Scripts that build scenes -
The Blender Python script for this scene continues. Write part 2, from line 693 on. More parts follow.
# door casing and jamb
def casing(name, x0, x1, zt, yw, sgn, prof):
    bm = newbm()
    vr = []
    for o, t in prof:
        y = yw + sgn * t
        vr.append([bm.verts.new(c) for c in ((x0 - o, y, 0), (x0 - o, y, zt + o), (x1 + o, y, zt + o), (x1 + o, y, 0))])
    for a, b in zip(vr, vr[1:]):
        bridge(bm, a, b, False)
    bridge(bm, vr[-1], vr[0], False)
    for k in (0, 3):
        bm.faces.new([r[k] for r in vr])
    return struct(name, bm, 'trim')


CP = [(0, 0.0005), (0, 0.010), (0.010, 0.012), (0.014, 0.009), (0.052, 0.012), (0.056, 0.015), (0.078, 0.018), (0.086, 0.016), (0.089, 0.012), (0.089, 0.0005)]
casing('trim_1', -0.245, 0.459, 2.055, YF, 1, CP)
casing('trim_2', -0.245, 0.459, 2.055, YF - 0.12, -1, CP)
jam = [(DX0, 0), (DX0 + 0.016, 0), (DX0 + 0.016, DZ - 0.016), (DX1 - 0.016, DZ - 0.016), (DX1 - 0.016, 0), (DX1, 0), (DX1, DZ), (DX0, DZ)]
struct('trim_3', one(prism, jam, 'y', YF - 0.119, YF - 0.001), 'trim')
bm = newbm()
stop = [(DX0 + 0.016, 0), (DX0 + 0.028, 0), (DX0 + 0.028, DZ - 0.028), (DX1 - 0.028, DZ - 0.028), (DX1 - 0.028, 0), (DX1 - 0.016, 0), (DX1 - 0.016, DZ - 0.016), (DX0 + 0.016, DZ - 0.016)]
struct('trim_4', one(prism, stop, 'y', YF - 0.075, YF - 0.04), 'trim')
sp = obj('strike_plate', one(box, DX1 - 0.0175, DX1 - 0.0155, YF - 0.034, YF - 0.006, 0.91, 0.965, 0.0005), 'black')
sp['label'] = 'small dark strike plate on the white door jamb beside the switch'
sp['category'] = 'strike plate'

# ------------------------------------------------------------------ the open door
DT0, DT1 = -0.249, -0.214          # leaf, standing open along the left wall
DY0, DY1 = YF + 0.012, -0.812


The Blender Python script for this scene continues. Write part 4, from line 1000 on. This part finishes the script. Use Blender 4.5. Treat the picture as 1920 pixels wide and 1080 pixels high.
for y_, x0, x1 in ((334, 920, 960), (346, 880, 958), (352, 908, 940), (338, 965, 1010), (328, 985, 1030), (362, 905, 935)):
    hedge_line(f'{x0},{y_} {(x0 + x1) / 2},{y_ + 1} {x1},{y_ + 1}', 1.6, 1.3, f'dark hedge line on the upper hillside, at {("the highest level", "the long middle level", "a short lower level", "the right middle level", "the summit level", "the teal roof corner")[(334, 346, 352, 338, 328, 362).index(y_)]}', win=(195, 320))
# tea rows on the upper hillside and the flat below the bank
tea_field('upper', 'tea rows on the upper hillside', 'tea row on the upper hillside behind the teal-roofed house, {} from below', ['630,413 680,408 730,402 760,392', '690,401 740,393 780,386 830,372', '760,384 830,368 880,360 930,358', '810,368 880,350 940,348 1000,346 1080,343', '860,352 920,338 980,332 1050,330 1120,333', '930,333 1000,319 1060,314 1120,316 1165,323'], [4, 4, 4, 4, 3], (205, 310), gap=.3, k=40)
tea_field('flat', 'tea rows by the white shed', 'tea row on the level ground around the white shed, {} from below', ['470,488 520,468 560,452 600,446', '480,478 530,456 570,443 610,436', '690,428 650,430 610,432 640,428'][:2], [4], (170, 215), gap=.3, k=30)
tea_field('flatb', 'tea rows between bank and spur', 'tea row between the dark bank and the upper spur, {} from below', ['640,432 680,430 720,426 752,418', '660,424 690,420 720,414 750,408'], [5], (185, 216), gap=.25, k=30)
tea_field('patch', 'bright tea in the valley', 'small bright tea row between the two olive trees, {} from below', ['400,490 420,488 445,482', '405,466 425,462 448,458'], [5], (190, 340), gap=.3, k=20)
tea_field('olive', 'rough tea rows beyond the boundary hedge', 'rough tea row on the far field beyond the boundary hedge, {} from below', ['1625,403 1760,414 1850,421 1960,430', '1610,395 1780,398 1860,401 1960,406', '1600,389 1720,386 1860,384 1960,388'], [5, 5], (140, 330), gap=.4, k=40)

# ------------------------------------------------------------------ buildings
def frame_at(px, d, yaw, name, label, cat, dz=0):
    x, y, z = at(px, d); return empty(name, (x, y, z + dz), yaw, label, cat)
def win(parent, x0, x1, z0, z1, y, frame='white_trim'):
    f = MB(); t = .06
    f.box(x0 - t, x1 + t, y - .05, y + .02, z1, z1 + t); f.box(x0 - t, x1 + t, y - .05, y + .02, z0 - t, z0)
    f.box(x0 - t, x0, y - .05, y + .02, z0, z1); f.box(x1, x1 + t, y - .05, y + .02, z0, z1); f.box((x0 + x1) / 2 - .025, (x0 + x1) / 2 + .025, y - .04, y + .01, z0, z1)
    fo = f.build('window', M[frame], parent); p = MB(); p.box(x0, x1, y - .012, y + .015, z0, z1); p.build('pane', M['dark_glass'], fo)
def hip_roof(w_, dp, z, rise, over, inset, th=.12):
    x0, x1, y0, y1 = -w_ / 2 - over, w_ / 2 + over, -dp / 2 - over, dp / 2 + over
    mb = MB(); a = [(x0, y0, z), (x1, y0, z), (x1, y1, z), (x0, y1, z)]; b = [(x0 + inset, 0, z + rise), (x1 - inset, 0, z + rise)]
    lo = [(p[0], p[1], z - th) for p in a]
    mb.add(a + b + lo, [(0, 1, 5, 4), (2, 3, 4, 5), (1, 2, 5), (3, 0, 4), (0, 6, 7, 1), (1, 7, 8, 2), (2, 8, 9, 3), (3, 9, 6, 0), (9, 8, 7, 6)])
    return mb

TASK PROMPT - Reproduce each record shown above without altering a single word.

WRITTEN SOLUTION -
The Blender Python script for this scene continues. Write part 2, from line 693 on. More parts follow.
# door casing and jamb
def casing(name, x0, x1, zt, yw, sgn, prof):
    bm = newbm()
    vr = []
    for o, t in prof:
        y = yw + sgn * t
        vr.append([bm.verts.new(c) for c in ((x0 - o, y, 0), (x0 - o, y, zt + o), (x1 + o, y, zt + o), (x1 + o, y, 0))])
    for a, b in zip(vr, vr[1:]):
        bridge(bm, a, b, False)
    bridge(bm, vr[-1], vr[0], False)
    for k in (0, 3):
        bm.faces.new([r[k] for r in vr])
    return struct(name, bm, 'trim')


CP = [(0, 0.0005), (0, 0.010), (0.010, 0.012), (0.014, 0.009), (0.052, 0.012), (0.056, 0.015), (0.078, 0.018), (0.086, 0.016), (0.089, 0.012), (0.089, 0.0005)]
casing('trim_1', -0.245, 0.459, 2.055, YF, 1, CP)
casing('trim_2', -0.245, 0.459, 2.055, YF - 0.12, -1, CP)
jam = [(DX0, 0), (DX0 + 0.016, 0), (DX0 + 0.016, DZ - 0.016), (DX1 - 0.016, DZ - 0.016), (DX1 - 0.016, 0), (DX1, 0), (DX1, DZ), (DX0, DZ)]
struct('trim_3', one(prism, jam, 'y', YF - 0.119, YF - 0.001), 'trim')
bm = newbm()
stop = [(DX0 + 0.016, 0), (DX0 + 0.028, 0), (DX0 + 0.028, DZ - 0.028), (DX1 - 0.028, DZ - 0.028), (DX1 - 0.028, 0), (DX1 - 0.016, 0), (DX1 - 0.016, DZ - 0.016), (DX0 + 0.016, DZ - 0.016)]
struct('trim_4', one(prism, stop, 'y', YF - 0.075, YF - 0.04), 'trim')
sp = obj('strike_plate', one(box, DX1 - 0.0175, DX1 - 0.0155, YF - 0.034, YF - 0.006, 0.91, 0.965, 0.0005), 'black')
sp['label'] = 'small dark strike plate on the white door jamb beside the switch'
sp['category'] = 'strike plate'

# ------------------------------------------------------------------ the open door
DT0, DT1 = -0.249, -0.214          # leaf, standing open along the left wall
DY0, DY1 = YF + 0.012, -0.812


The Blender Python script for this scene continues. Write part 4, from line 1000 on. This part finishes the script. Use Blender 4.5. Treat the picture as 1920 pixels wide and 1080 pixels high.
for y_, x0, x1 in ((334, 920, 960), (346, 880, 958), (352, 908, 940), (338, 965, 1010), (328, 985, 1030), (362, 905, 935)):
    hedge_line(f'{x0},{y_} {(x0 + x1) / 2},{y_ + 1} {x1},{y_ + 1}', 1.6, 1.3, f'dark hedge line on the upper hillside, at {("the highest level", "the long middle level", "a short lower level", "the right middle level", "the summit level", "the teal roof corner")[(334, 346, 352, 338, 328, 362).index(y_)]}', win=(195, 320))
# tea rows on the upper hillside and the flat below the bank
tea_field('upper', 'tea rows on the upper hillside', 'tea row on the upper hillside behind the teal-roofed house, {} from below', ['630,413 680,408 730,402 760,392', '690,401 740,393 780,386 830,372', '760,384 830,368 880,360 930,358', '810,368 880,350 940,348 1000,346 1080,343', '860,352 920,338 980,332 1050,330 1120,333', '930,333 1000,319 1060,314 1120,316 1165,323'], [4, 4, 4, 4, 3], (205, 310), gap=.3, k=40)
tea_field('flat', 'tea rows by the white shed', 'tea row on the level ground around the white shed, {} from below', ['470,488 520,468 560,452 600,446', '480,478 530,456 570,443 610,436', '690,428 650,430 610,432 640,428'][:2], [4], (170, 215), gap=.3, k=30)
tea_field('flatb', 'tea rows between bank and spur', 'tea row between the dark bank and the upper spur, {} from below', ['640,432 680,430 720,426 752,418', '660,424 690,420 720,414 750,408'], [5], (185, 216), gap=.25, k=30)
tea_field('patch', 'bright tea in the valley', 'small bright tea row between the two olive trees, {} from below', ['400,490 420,488 445,482', '405,466 425,462 448,458'], [5], (190, 340), gap=.3, k=20)
tea_field('olive', 'rough tea rows beyond the boundary hedge', 'rough tea row on the far field beyond the boundary hedge, {} from below', ['1625,403 1760,414 1850,421 1960,430', '1610,395 1780,398 1860,401 1960,406', '1600,389 1720,386 1860,384 1960,388'], [5, 5], (140, 330), gap=.4, k=40)

# ------------------------------------------------------------------ buildings
def frame_at(px, d, yaw, name, label, cat, dz=0):
    x, y, z = at(px, d); return empty(name, (x, y, z + dz), yaw, label, cat)
def win(parent, x0, x1, z0, z1, y, frame='white_trim'):
    f = MB(); t = .06
    f.box(x0 - t, x1 + t, y - .05, y + .02, z1, z1 + t); f.box(x0 - t, x1 + t, y - .05, y + .02, z0 - t, z0)
    f.box(x0 - t, x0, y - .05, y + .02, z0, z1); f.box(x1, x1 + t, y - .05, y + .02, z0, z1); f.box((x0 + x1) / 2 - .025, (x0 + x1) / 2 + .025, y - .04, y + .01, z0, z1)
    fo = f.build('window', M[frame], parent); p = MB(); p.box(x0, x1, y - .012, y + .015, z0, z1); p.build('pane', M['dark_glass'], fo)
def hip_roof(w_, dp, z, rise, over, inset, th=.12):
    x0, x1, y0, y1 = -w_ / 2 - over, w_ / 2 + over, -dp / 2 - over, dp / 2 + over
    mb = MB(); a = [(x0, y0, z), (x1, y0, z), (x1, y1, z), (x0, y1, z)]; b = [(x0 + inset, 0, z + rise), (x1 - inset, 0, z + rise)]
    lo = [(p[0], p[1], z - th) for p in a]
    mb.add(a + b + lo, [(0, 1, 5, 4), (2, 3, 4, 5), (1, 2, 5), (3, 0, 4), (0, 6, 7, 1), (1, 7, 8, 2), (2, 8, 9, 3), (3, 9, 6, 0), (9, 8, 7, 6)])
    return mb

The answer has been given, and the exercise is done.